Recent stats from a survey of Membership organisations found that of the reasons members gave for not renewing, 25% said it was simply because they forgot, while 43% said it lacked engagement.

Suppose you're also finding your organisation in this position. In this case, scoring member engagement can provide you with predictive data on who is likely to renew, who is likely to sign up for a specific event, or who may be responsive to a re-engagement campaign - with some small caveats on having the right technologies in place to support this, of course.

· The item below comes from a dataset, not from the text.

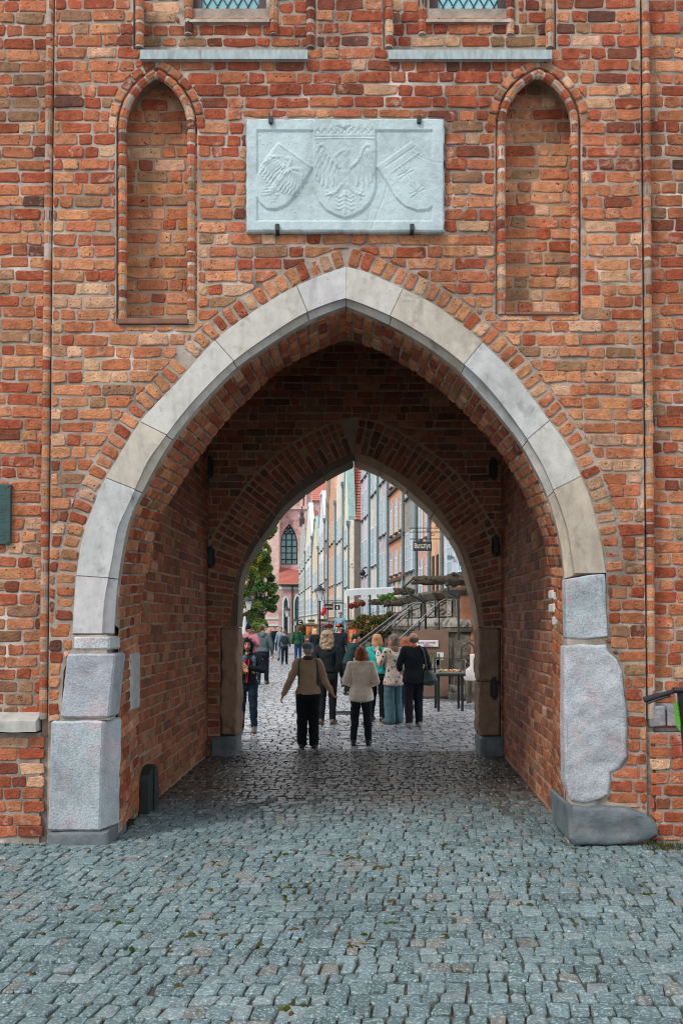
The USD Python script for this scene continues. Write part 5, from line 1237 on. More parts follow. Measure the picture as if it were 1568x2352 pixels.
    t = soft(merge(jk), edge, 7); v = wrinkle(t, .013 if not puff else .006, 9, int(x) + 3); v = v + np.array(t.vertex_normals) * ((meshkit.fbm(v @ np.array([[12, 0, 6], [0, 8, 0], [-6, 0, 12.]]) + x, 3) - .5) * (.024 if not puff else .008))[:, None]
    if puff: v += np.array(t.vertex_normals) * (puff * np.abs(np.sin(t.vertices[:, 2] * 40)) ** .6)[:, None]
    mesh('jacket', W(v), t.faces, M[topmat], p, tint=top, smooth=True)
    # hair and headwear
    if hair is not None:
        if hair_style == 'short': hb = [hull(ball(HP(0, -.03, .05), (.088, .098, .083)), ball(HP(0, -.05, -.02), (.078, .065, .05)))]
        elif hair_style == 'bald': hb = [hull(ball(HP(-.06, -.035, -.005), (.03, .06, .055)), ball(HP(0, -.075, -.01), (.06, .04, .06)), ball(HP(.06, -.035, -.005), (.03, .06, .055)))]
        elif hair_style == 'bob': hb = [hull(ball(HP(0, -.03, .05), (.095, .105, .088)), ball(HP(0, -.06, -.08), (.105, .07, .06))), hull(ball(HP(-.08, -.02, .02), .035), ball(HP(-.085, -.0, -.10), .034)), hull(ball(HP(.08, -.02, .02), .035), ball(HP(.085, -.0, -.10), .034))]
        elif hair_style == 'long': hb = [hull(ball(HP(0, -.03, .05), (.093, .103, .086)), ball(HP(0, -.07, -.06), (.09, .06, .06))), hull(ball(HP(0, -.07, -.06), (.095, .055, .06)), ball(HP(0, -.10, -.26), (.075, .035, .05)))]
        elif hair_style == 'curly': hb = [hull(ball(HP(0, -.035, .055), (.115, .12, .09)), ball(HP(0, -.07, -.08), (.14, .09, .07))), hull(ball(HP(0, -.07, -.08), (.14, .085, .07)), ball(HP(0, -.09, -.19), (.12, .07, .06)))]
        elif hair_style == 'tail': hb = [hull(ball(HP(0, -.03, .05), (.09, .1, .083)), ball(HP(0, -.05, 0), (.08, .07, .05))), hull(ball(HP(0, -.12, .07), .035), ball(HP(0, -.16, -.10), .025))]
        t = soft(merge(hb), edge * .7, 4); amp = .03 if hair_style == 'curly' else .012
        v = wrinkle(t, amp, 26 if hair_style == 'curly' else 18, 5); mesh('hair', W(v), t.faces, M['hair'], p, tint=hair, smooth=True)
    if hat:
        kind, col = hat
        if kind == 'beret': hb = [hull(ball(HP(0, -.03, .06), (.098, .108, .075)), ball(HP(-.01, -.06, .085), (.10, .095, .05))), hull(ball(HP(0, -.02, .025), (.094, .103, .025)))]
        elif kind == 'beanie': hb = [hull(ball(HP(0, -.025, .055), (.09, .102, .085)), ball(HP(0, -.03, .02), (.093, .103, .03)), ball(HP(0, -.05, .13), .04))]
        elif kind == 'cap': hb = [hull(ball(HP(0, -.02, .055), (.09, .102, .075))), hull(ball(HP(-.06, .08, .045), .012), ball(HP(.06, .08, .045), .012), ball(HP(0, .16, .035), .012))]
        elif kind == 'hood': hb = [hull(ball(HP(0, -.04, .05), (.108, .11, .10)), ball(HP(0, -.055, -.09), (.10, .08, .07))), hull(ball(HP(-.088, .02, .01), .026), ball(HP(-.07, .01, -.12), .03)), hull(ball(HP(.088, .02, .01), .026), ball(HP(.07, .01, -.12), .03)), hull(ball(HP(-.085, .03, .02), .025), ball(HP(0, .045, .105), .028)), hull(ball(HP(.085, .03, .02), .025), ball(HP(0, .045, .105), .028))]
        t = soft(merge(hb), edge * .7, 4); v = wrinkle(t, .006, 30, 5); mesh({'beret': 'knitted_hat', 'beanie': 'knitted_hat', 'cap': 'cap', 'hood': 'hood'}[kind], W(v), t.faces, M['knit' if kind in ('beret', 'beanie') else 'cloth'], p, tint=col, smooth=True)
    J.update(W=W, S=S, base=base, HP=HP, nk=nk, sh=sh, node=p, arms=arms)
    return J
def worn(J, name, balls, col, mat='cloth', edge=.03, amp=.006):
    t = soft(merge(balls), edge, 5); v = np.array(t.vertices); v += np.array(t.vertex_normals) * ((meshkit.fbm(v * 12, 3) - .5) * 2 * amp)[:, None]
    return mesh(name, J['W'](v), t.faces, M[mat], J['node'], tint=col, smooth=True)
def carried(J, name, label, cat, balls, col, mat='leather', straps=(), edge=.03):
    t = soft(merge(balls), edge, 5); v = np.array(t.vertices); v += np.array(t.vertex_normals) * ((meshkit.fbm(v * 10, 3) - .5) * .02)[:, None]
    V = J['W'](v); n = thing(name, label, cat, (V[:, 0].mean(), V[:, 1].mean(), V[:, 2].min()))
    mesh('bag_body', V, t.faces, M[mat], n, tint=col, smooth=True)
    for s in straps: mesh('strap', *tube(J['W'](curve(s, 14)), .016 * J['S'], 6), M[mat], n, tint=col)
    return n
BLK, NAVY, DENIM = srgb(22, 26, 30), srgb(24, 32, 46), srgb(36, 56, 76)
# the couple standing nearest the passage
w8 = person('person in tan wool jacket and grey knitted beret, arms held out to both sides', 707, 1718, 1477, -4, srgb(172, 146, 120, .92), BLK, hair=srgb(150, 140, 130), hair_style='short', hat=('beret', srgb(104, 116, 120)), arms=[((-.29, -.04, 1.13), (-.40, .0, .90)), ((.27, -.03, 1.13), (.385, .06, .93))], hem=.86, bulk=1.10, hood='collar', edge=.026, leg_r=1.2, hip=1.12, flare=.012, shoes=srgb(18, 18, 20))
worn(w8, 'scarf', [hull(ball(w8['nk'] + (0, 0, .03), (.095, .09, .035)), ball(w8['nk'] + (0, 0, -.0), (.10, .095, .03)))], srgb(78, 66, 66), 'knit')
for s in (-1, 1): mesh('shoulder_strap', *tube(w8['W'](curve([(s * .13, -.02, 1.50), (s * .15, -.14, 1.38), (s * .155, -.145, 1.2), (s * .16, -.12, 1.05)], 10)), .012, 6), M['leather'], w8['node'], tint=BLK)
w12 = person('person in cream quilted puffer jacket with red-brown hair seen from behind', 829, 1712, 1486, 4, srgb(232, 218, 202, .92), srgb(32, 38, 44), hair=srgb(132, 66, 40), hair_style='bob', arms=[((-.265, -.02, 1.13), (-.17, .20, 1.06)), ((.265, -.02, 1.13), (.17, .20, 1.06))], hem=.76, bulk=1.18, hood='collar', puff=.007, edge=.026, leg_r=.98, stride=.05, shoes=srgb(20, 20, 22), wide=.03)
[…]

Identify the touchpoints and solutions you'll need

The first step is to identify all the touchpoints you have with your members, and this can include:

  • Opening an email including variations such as
    • Clicking on content
    • Hard bounces – i.e. does not exist
    • Soft bounces – i.e. does not wish to receive
  • Visiting a webpage including
    • Viewing videos
    • Total time spent on site
    • Landing page conversions
  • Social media, including likes, comments and shares
  • Responding to a survey
  • Booking and/or attending an event
  • Buying a product or service
  • Paying an invoice
  • Logging in to the self-service portal
  • Emailing or phoning in a query etc.

You will need software solutions in place to harvest this data and provide a way to report or access it; typically, this would include:

  • A Website/CMS with tracking capabilities
  • An Events management and booking system
  • An email marketing or campaign automation platform
  • A CRM and Membership Management platform

In most scenarios, the CRM platform would act as the hub allowing all the other systems to push their transactional data, via an API, into the database as transactions against a members record.

Weight your members' activity

Now you've got your touchpoints and identified the solutions you'll need, weigh each interaction according to its importance to your organisation and devise a scoring range – typically 1 to 100 providing you with the most flexibility.

The CRM system, acting as the hub and storing all the engagements, can now also start to use workflows to work out each transaction score as it is placed on a Contact records timeline and, therefore, the total engagement score for any given period.

Decide how to use the scores

Finally, you've got this qualified data against a members record, so you can start to use it in your sales and marketing campaigns. Examples include:

  • Automatically send emails for those whose scores are in a particular range, i.e. this could be those who are at risk of not renewing, so send them a discount code for an event
  • Personalise email content for those with a particular level of engagement, i.e. low, average or high levels can have different content
  • Look to recruit those with high levels of engagement as advocates or speakers at events

Existing Subscribe360 customers tend to use a marketing automation platform such as ClickDimensions or dotdigital to build campaigns that will act on this data and report back via dashboards.

With the right technical solutions in place and a well thought out set of touchpoint weightings, you should be able to focus your activities on measurably improving your organisations KPI's for the better.